_EXERCISE PROMPT_. All lines in the records below from the line with "What Blender Python" through the line with "def rgb(r, g, b): return" are to be given again exactly, both ends included; the pictures are to be left out.

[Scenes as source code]
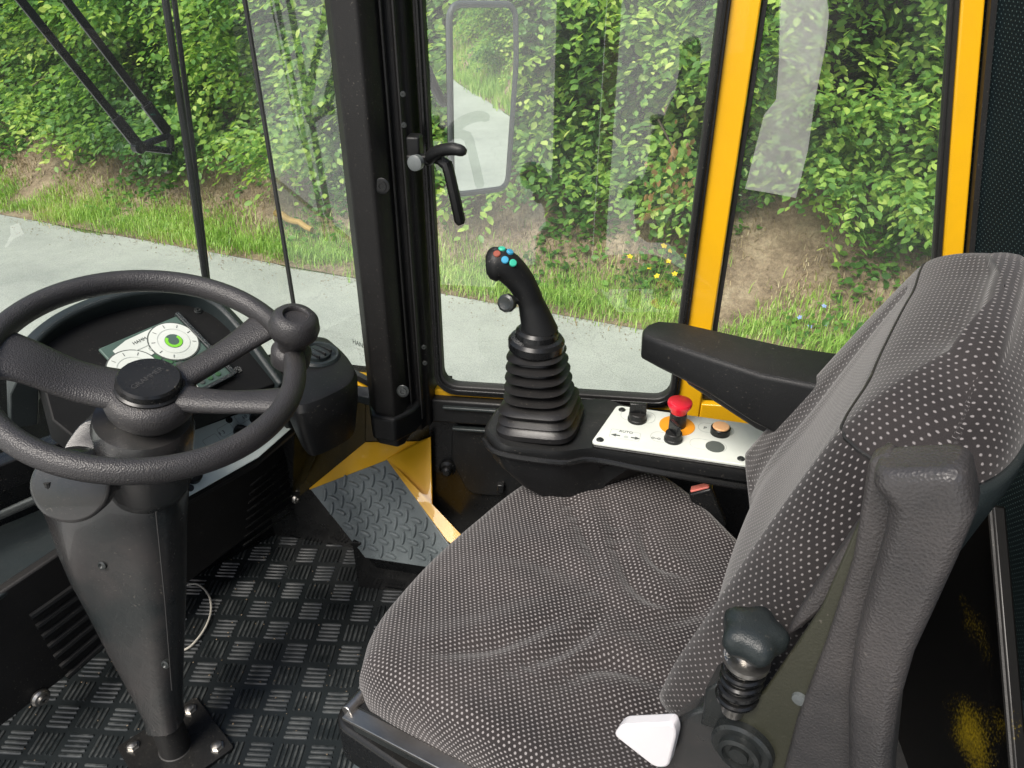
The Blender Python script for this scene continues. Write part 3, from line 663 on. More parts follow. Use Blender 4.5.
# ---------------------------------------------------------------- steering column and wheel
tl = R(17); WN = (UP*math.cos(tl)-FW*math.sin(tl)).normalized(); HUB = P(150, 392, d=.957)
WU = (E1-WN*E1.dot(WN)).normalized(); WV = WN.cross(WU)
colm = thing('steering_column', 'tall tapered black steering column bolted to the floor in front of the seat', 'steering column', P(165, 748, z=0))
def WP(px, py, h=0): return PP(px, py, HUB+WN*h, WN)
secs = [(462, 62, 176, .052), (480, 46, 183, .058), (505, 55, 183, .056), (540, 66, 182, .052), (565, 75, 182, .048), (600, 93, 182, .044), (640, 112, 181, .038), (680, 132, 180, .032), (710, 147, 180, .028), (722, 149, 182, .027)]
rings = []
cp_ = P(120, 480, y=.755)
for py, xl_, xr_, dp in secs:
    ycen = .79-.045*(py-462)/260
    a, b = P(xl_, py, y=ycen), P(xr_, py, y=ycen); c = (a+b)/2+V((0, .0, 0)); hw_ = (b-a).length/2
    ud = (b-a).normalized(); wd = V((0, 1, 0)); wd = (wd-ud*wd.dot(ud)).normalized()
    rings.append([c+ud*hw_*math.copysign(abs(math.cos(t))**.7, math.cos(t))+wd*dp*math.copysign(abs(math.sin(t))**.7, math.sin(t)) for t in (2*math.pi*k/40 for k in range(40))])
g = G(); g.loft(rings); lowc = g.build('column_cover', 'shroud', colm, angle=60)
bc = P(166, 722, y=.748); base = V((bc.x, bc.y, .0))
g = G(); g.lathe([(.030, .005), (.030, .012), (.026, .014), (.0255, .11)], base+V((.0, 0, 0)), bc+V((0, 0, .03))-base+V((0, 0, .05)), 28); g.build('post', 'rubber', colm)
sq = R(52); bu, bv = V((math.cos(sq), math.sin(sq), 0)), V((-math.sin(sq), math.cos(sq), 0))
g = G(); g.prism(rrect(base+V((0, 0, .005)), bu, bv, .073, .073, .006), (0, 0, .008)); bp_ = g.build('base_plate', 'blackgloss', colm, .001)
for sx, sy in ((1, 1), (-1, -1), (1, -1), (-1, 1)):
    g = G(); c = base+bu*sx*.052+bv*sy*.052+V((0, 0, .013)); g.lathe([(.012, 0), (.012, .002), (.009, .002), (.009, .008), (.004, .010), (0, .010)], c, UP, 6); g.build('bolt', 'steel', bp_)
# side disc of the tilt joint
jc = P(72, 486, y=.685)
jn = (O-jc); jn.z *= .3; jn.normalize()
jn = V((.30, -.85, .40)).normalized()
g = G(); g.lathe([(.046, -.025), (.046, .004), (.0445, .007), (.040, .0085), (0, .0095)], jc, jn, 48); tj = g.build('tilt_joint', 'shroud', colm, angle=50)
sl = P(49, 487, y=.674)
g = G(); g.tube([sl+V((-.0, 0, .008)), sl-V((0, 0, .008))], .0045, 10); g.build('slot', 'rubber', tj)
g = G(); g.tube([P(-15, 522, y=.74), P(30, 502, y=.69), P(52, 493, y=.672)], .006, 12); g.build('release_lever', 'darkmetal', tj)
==
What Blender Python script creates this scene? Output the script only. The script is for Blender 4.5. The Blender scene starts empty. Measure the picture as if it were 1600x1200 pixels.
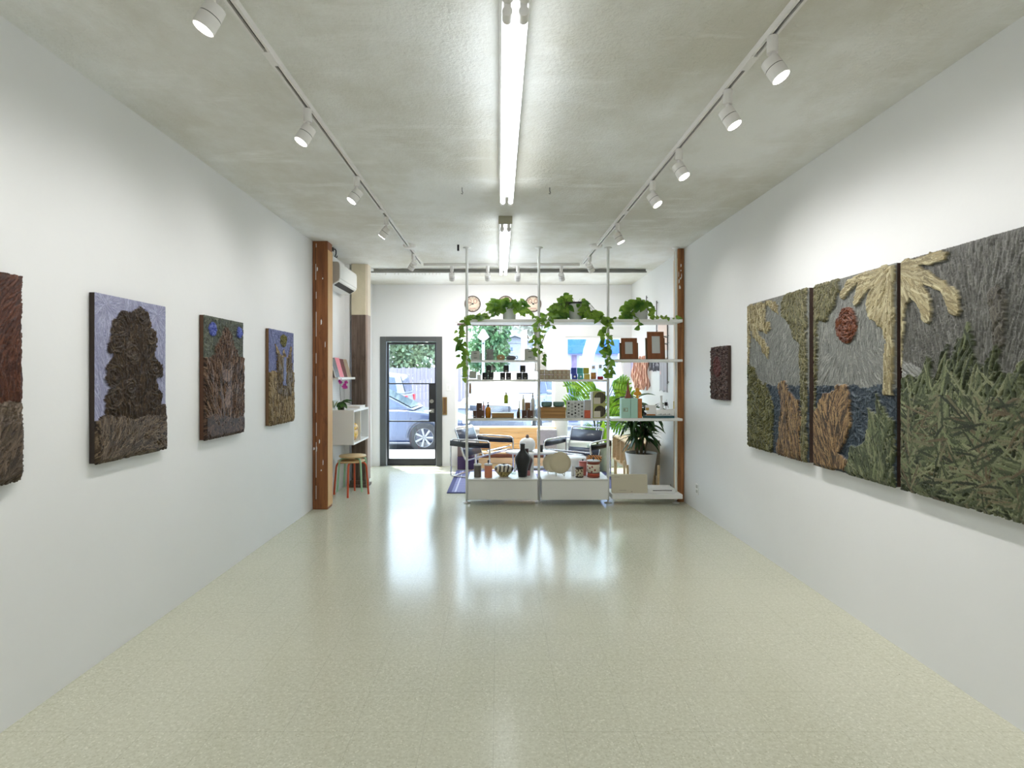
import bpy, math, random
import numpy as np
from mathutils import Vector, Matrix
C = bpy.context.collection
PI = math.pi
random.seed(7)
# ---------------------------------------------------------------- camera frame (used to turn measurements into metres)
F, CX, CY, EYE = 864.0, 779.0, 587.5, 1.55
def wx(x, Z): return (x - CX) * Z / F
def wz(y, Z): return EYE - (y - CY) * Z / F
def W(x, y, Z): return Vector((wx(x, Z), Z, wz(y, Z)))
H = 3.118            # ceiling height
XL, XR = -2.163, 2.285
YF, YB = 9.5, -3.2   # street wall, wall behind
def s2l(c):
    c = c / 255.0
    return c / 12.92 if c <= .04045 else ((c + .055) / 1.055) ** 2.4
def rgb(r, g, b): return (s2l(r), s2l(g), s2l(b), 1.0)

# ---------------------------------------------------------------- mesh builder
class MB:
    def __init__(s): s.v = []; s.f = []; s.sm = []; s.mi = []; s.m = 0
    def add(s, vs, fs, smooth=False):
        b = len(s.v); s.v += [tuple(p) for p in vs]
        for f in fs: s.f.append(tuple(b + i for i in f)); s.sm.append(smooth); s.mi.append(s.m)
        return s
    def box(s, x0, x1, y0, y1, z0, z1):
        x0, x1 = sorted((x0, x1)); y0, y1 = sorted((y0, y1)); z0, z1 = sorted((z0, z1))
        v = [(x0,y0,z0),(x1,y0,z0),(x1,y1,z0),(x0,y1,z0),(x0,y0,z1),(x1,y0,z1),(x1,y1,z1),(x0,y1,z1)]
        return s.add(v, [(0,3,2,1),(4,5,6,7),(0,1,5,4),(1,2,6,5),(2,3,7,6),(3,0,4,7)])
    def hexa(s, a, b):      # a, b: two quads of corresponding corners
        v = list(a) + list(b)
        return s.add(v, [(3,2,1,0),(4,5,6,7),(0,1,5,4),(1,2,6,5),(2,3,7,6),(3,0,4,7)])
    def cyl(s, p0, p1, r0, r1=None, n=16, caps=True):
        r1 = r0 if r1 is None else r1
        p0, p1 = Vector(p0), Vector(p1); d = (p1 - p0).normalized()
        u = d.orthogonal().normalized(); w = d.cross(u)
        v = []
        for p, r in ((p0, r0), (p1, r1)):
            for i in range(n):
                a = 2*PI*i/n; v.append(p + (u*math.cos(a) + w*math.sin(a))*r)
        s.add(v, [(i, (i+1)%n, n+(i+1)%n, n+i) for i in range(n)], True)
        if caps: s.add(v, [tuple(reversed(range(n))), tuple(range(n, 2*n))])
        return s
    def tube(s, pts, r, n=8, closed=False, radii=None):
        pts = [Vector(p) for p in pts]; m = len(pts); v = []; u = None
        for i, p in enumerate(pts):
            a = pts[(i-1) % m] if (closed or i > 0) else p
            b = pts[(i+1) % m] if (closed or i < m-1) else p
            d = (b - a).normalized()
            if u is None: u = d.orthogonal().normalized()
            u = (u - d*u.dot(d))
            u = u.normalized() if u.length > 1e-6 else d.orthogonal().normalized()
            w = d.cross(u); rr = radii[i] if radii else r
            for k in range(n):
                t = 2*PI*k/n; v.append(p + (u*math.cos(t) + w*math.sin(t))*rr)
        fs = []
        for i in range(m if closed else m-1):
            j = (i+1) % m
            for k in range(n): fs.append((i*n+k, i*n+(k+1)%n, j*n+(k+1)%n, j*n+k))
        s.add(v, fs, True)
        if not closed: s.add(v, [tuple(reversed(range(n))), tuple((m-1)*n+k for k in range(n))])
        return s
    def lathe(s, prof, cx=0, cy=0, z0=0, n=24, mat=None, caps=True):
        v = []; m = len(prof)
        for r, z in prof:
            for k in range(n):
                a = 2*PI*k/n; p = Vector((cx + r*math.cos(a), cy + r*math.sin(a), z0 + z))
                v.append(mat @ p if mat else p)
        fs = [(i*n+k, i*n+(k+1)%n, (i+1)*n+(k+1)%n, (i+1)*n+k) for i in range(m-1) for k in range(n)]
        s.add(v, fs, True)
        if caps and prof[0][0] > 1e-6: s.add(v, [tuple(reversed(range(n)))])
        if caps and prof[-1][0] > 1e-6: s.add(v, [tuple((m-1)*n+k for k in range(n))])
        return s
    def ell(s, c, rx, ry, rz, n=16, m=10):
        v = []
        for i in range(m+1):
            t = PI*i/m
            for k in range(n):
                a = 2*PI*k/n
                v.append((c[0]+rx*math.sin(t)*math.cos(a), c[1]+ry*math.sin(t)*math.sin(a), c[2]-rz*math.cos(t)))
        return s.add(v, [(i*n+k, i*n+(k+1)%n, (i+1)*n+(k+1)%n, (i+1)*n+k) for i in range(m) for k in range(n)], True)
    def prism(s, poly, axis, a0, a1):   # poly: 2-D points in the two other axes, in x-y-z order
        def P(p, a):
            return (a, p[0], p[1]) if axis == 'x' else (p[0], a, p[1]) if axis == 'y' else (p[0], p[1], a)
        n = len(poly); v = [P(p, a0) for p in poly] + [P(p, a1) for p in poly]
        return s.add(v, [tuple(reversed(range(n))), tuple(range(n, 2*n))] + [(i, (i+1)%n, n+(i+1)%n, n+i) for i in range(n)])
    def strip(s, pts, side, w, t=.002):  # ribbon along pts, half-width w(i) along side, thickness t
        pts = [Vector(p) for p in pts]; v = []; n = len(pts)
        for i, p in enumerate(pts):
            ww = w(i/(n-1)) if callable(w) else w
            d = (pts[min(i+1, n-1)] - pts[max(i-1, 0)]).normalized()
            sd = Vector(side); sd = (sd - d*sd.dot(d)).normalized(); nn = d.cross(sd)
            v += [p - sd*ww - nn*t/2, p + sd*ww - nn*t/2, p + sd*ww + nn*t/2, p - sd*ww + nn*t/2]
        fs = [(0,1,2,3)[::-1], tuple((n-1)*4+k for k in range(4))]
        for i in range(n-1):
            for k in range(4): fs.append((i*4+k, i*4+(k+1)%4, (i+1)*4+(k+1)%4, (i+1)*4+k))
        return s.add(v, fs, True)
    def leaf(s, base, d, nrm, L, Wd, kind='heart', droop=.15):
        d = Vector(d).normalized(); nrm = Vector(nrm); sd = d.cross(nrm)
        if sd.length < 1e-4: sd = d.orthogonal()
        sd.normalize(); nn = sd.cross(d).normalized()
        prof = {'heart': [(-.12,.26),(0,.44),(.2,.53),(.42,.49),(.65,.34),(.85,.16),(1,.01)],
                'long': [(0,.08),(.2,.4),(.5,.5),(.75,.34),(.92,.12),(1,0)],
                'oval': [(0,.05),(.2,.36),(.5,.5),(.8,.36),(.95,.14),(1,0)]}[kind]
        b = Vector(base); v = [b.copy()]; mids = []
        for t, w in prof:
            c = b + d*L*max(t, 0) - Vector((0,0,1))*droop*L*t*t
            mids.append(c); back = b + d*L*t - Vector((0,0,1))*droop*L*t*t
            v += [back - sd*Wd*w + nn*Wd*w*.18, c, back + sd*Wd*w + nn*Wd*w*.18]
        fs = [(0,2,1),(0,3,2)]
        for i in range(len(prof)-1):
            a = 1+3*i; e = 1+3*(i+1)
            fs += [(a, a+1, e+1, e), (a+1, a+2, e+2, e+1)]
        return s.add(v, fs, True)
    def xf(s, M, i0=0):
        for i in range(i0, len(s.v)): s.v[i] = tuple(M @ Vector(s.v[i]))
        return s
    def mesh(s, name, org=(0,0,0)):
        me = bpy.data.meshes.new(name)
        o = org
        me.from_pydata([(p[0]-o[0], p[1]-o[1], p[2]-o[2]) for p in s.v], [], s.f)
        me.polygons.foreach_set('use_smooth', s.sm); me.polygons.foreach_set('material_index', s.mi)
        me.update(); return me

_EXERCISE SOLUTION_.
What Blender Python script creates this scene? Output the script only. The script is for Blender 4.5. The Blender scene starts empty. Measure the picture as if it were 1600x1200 pixels.
import bpy, math, random
import numpy as np
from mathutils import Vector, Matrix
C = bpy.context.collection
PI = math.pi
random.seed(7)
# ---------------------------------------------------------------- camera frame (used to turn measurements into metres)
F, CX, CY, EYE = 864.0, 779.0, 587.5, 1.55
def wx(x, Z): return (x - CX) * Z / F
def wz(y, Z): return EYE - (y - CY) * Z / F
def W(x, y, Z): return Vector((wx(x, Z), Z, wz(y, Z)))
H = 3.118            # ceiling height
XL, XR = -2.163, 2.285
YF, YB = 9.5, -3.2   # street wall, wall behind
def s2l(c):
    c = c / 255.0
    return c / 12.92 if c <= .04045 else ((c + .055) / 1.055) ** 2.4
def rgb(r, g, b): return (s2l(r), s2l(g), s2l(b), 1.0)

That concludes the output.